Should the astronauts living on the International Space Station (ISS) ever need to evacuate, the plan is that they will be able to board the station’s resident escape spacecraft, which will then take them back to Earth. That escape craft, called Orion, is currently under construction. Like the Apollo spacecraft that it resembles, Orion is intended to land at sea. If it should happen to come down on the land, however... well, those astronauts could be in for a rough landing. With that in mind, a graduate student in MIT’s Department of Aeronautics and Astronautics is developing an air bag system to cushion Orion’s occupants in the event of a dry landing. The system, interestingly enough, was inspired by the structure of seeds.

NASA originally proposed a 499 kg. (1,100 lb.) shock-mounted rigid structure upon which the astronauts’ seats would be mounted, but decided the system would be too heavy for dry landings. MIT student Sydney Do, however, came up with a smaller, lighter alternative: a reusable, 317.5 kg. (700 lb.) air bag system that could inflate during launch and landing, deflate for storage purposes, and partially inflate to provide seating while the vehicle is in space. His system is also purely mechanical, so it wouldn’t be subject to the whims of buggy or misinformed computers.

The origins of the system date back to 2008, when NASA astronaut Charlie Camarda helped students from MIT and Penn State explore how the physics of seeds could be applied to engineering principles. In the case of Do’s air bag system, each astronaut is surrounded in an individual “cushion of air,” just as protective fluid surrounds the embryo in a seed.

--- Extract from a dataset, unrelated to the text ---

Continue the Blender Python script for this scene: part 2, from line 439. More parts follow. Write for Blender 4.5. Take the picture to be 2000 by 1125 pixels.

Unlike car air bags, which inflate upon impact, Orion’s air bags would already be inflated when the spacecraft hit the ground. The challenge with which Do and his colleagues were presented was one of figuring out the rate at which the gas should be able to vent from the bags. If it vented too fast, or if there wasn’t enough in there in the first place, the force of the landing would send the astronauts and their seats right through the bags and allow them to impact with the ground. If the gas couldn’t be displaced quickly enough, however, the downward kinetic force of the astronaut would compress the gas molecules within the bag, turning it into a spring that could actually rebound them up into Orion’s ceiling.

In order to avoid either of these scenarios, Do and his MIT team designed release valves that open at low pressure. These would allow the gas to keep the seat from hitting the ground on the initial impact, but would also have vented the gas as soon as Orion’s floor came to rest.

Utilizing computer models, Do now has a working prototype of his system, which consists of a seat equipped with four air bags, each one of which features two release valves about 15 cm. (6 in.) wide. He constructed the bags from vectran, a high-strength material that was used to cushion the landings of several of the Mars rovers. His prototype has been successfully put through dozens of dummy-equipped drop tests, from heights of up to three meters (ten feet). He is presently reviewing the test data, before presenting his final design to NASA this fall.

Orion was originally supposed to transport humans to the moon as part of NASA’s Constellation program, but that program was scrapped this February. Even if the spacecraft never even makes it as far as the space station, Do hopes that his system can be used in similar capsule-type space vehicles.